How I Met Your Mother: The “Playing the Bagpipes” Euphemism. Ted tells sex stories to his kids. A lot.

Bagpipes

We’re really supposed to believe that Ted all of a sudden feels it’s inappropriate to talk about sex to his children? Remember the episode where the Lily made the 50 Reasons to Have Sex list? Well, we do. It was called “The Naked Man,” and the moral of that story was clothes are the only thing keeping two adults from getting it on. Or what about the listing of Canadian Sex positions in “Old King Clancy?” That episode even had an internet tie with http://www.canadiansexacts.org. (Just because the site doesn’t work any more doesn’t mean we’ve forgotten, HIMYM writers!) We could go on and on…

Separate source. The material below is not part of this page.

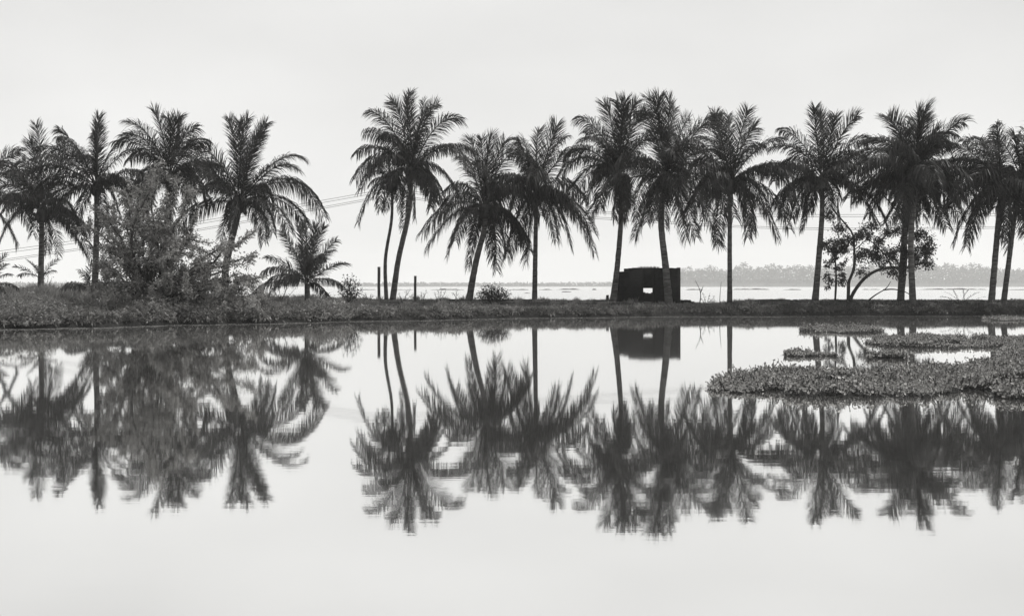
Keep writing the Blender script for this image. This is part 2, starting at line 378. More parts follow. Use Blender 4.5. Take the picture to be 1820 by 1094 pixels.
PALMS = [
 (1, 80, (-48, 356), [(-52, 430), (-55, 510)], [(22, 262), (36, 298), (-10, 250), (-60, 215), (-120, 240), (30, 400), (12, 446), (-30, 470), (-150, 330), (-140, 420), (-90, 460), (24, 340)], 5.2, .24, .15,
  'coconut palm cut by the left edge of the photo, only its right-hand fronds in view'),
 (2, 78, (74, 376), [(74, 420), (72, 510)], [(64, 214), (40, 240), (98, 242), (122, 262), (8, 276), (-30, 330), (-45, 390), (-30, 440), (48, 457), (148, 478), (125, 462), (163, 395), (158, 335), (-10, 300), (20, 420)], 5.9, .22, .15,
  'leftmost full coconut palm, a wide frond hanging down right of its slim trunk'),
 (3, 76, (171, 328), [(172, 400), (168, 510)], [(175, 200), (160, 212), (122, 232), (213, 230), (232, 255), (270, 318), (256, 355), (235, 392), (82, 268), (74, 315), (88, 352), (122, 402), (150, 432), (205, 420), (190, 240)], 4.9, .23, .16,
  'dark coconut palm with a straight trunk, just left of the big leafy bush'),
 (4, 77, (302, 312), [(296, 400), (288, 520)], [(273, 190), (225, 212), (303, 204), (332, 210), (364, 230), (237, 245), (212, 278), (378, 290), (384, 335), (358, 372), (222, 330), (238, 375), (330, 390), (280, 398), (288, 200)], 4.9, .22, .15,
  'coconut palm rising behind the big leafy bush, trunk hidden by the bush'),
 (5, 74, (426, 358), [(421, 389), (402, 470), (400, 530)], [(407, 204), (425, 210), (441, 203), (473, 212), (477, 240), (533, 276), (538, 305), (553, 356), (581, 389), (540, 408), (467, 417), (350, 258), (330, 278), (338, 330), (348, 375), (386, 413), (436, 415), (455, 225)], 5.6, .27, .19,
  'coconut palm right of the big leafy bush, long fronds reaching over the young palm'),
 (6, 74, (731, 300), [(731, 320), (726, 381), (708, 462), (697, 533)], [(719, 162), (692, 168), (747, 166), (776, 172), (773, 196), (664, 204), (822, 218), (838, 258), (625, 264), (640, 330), (634, 410), (682, 390), (712, 414), (745, 405), (796, 378), (822, 366), (842, 314), (773, 385), (732, 165), (650, 350)], 5.6, .20, .14,
  'tallest coconut palm on a curved trunk, standing beside the taller wooden post'),
 (7, 75.5, (697, 322), [(696, 389), (685, 462), (687, 536)], [(660, 320), (665, 360), (680, 380), (720, 350), (712, 385), (730, 330), (690, 265), (715, 270), (668, 290)], 2.6, .14, .09,
  'slender kinked palm trunk beside the taller post, its small crown lost in the tallest palm'),
 (8, 67, (862, 366), [(861, 405), (845, 470), (832, 534)], [(837, 240), (855, 238), (873, 238), (897, 244), (922, 260), (816, 270), (749, 424), (757, 454), (793, 466), (832, 488), (812, 440), (901, 462), (883, 497), (942, 454), (962, 390), (772, 385), (875, 470), (950, 330), (790, 330)], 4.5, .21, .14,
  'low-crowned coconut palm leaning over the rounded shrub, one frond hanging before its trunk'),
 (9, 68, (954, 342), [(952, 417), (950, 534)], [(959, 220), (988, 222), (932, 234), (1002, 248), (1030, 258), (905, 262), (1059, 467), (1053, 422), (1017, 450), (986, 440), (936, 484), (900, 474), (1030, 360), (880, 330), (870, 380), (912, 250), (1000, 405)], 4.6, .16, .12,
  'coconut palm on a thin upright trunk between the rounded shrub and the ruined hut'),
 (10, 67, (1101, 310), [(1104, 381), (1097, 474), (1088, 535)], [(1075, 178), (1097, 172), (1112, 172), (1130, 176), (1027, 204), (1143, 202), (1029, 260), (1000, 281), (996, 318), (1008, 362), (1034, 372), (1085, 406), (1100, 408), (1060, 385), (1165, 260), (1045, 225)], 4.6, .20, .13,
  'coconut palm standing at the left corner of the ruined hut'),
 (11, 65, (1183, 318), [(1175, 389), (1183, 474), (1190, 540)], [(1155, 168), (1171, 166), (1188, 170), (1234, 198), (1206, 180), (1143, 184), (1270, 208), (1264, 234), (1288, 262), (1045, 390), (1060, 350), (1133, 438), (1120, 402), (1214, 443), (1282, 454), (1246, 434), (1303, 398), (1300, 340), (1090, 300), (1170, 420)], 5.0, .23, .16,
  'coconut palm whose trunk stands directly in front of the ruined hut'),
 (12, 66, (1298, 322), [(1297, 397), (1297, 538)], [(1276, 192), (1300, 194), (1329, 190), (1376, 254), (1352, 215), (1258, 205), (1389, 322), (1405, 420), (1383, 438), (1353, 422), (1320, 438), (1280, 450), (1250, 420), (1210, 330), (1225, 370), (1395, 360), (1230, 250)], 4.6, .15, .12,
  'coconut palm on a very straight thin trunk, first to the right of the ruined hut'),
 (13, 66, (1461, 318), [(1461, 381), (1455, 462), (1448, 536)], [(1441, 190), (1465, 190), (1495, 196), (1512, 208), (1401, 220), (1385, 253), (1343, 298), (1558, 246), (1558, 274), (1377, 398), (1400, 370), (1441, 417), (1425, 395), (1578, 410), (1550, 410), (1514, 398), (1540, 350), (1360, 330)], 4.6, .20, .14,
  'coconut palm standing left of the small round-leaved tree'),
 (14, 64, (1626, 306), [(1625, 352), (1619, 429), (1623, 536)], [(1577, 236), (1595, 196), (1628, 191), (1612, 200), (1659, 195), (1689, 222), (1557, 240), (1706, 244), (1500, 326), (1512, 312), (1542, 356), (1580, 405), (1642, 392), (1680, 368), (1712, 352), (1716, 318), (1642, 198), (1560, 390)], 4.4, .19, .14,
  'front palm of the crossing pair, its trunk leaning left to right behind the small tree'),
 (15, 66.5, (1621, 335), [(1617, 360), (1607, 429), (1600, 536)], [(1530, 300), (1520, 350), (1560, 405), (1590, 418), (1650, 405), (1690, 400), (1720, 370), (1710, 290), (1600, 230), (1650, 235), (1560, 260)], 4.0, .21, .15,
  'rear palm of the crossing pair, its trunk the left and darker one at the ground'),
 (16, 65, (1780, 328), [(1774, 398), (1761, 536)], [(1745, 226), (1741, 238), (1765, 232), (1790, 240), (1711, 256), (1661, 402), (1670, 370), (1695, 448), (1715, 455), (1784, 463), (1760, 440), (1692, 314), (1685, 340), (1840, 300), (1850, 400), (1740, 430)], 4.6, .19, .14,
  'coconut palm right of the crossing pair, thicker of the two trunks near the right edge'),
 (17, 66, (1813, 312), [(1802, 394), (1783, 536)], [(1813, 226), (1795, 232), (1850, 238), (1880, 300), (1890, 370), (1850, 440), (1805, 430), (1750, 300), (1745, 370), (1900, 250), (1770, 250), (1830, 450)], 4.4, .16, .12,
  'rightmost coconut palm, its thinner trunk leaning right beside the thicker trunk'),
]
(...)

Honestly, we’d forgive this mistake if the “bagpipe” euphemism was either appropriate or funny. “Eating sandwiches” works for “smoking marijuana” because the phrases have roughly the same syllables and watching them pass sandwiches to each other is funny. “Grinch” works for “c*@!” for the same reasons. “Shut the bagpipes up!” does not work.

Also, another error. (Not continuity, just the lazy type). Check out the photo above. The picture of Marshall and Lily’s wedding does not belong in Barney’s fantasy.  Shape up, HIMYM, we’re watching. Closely.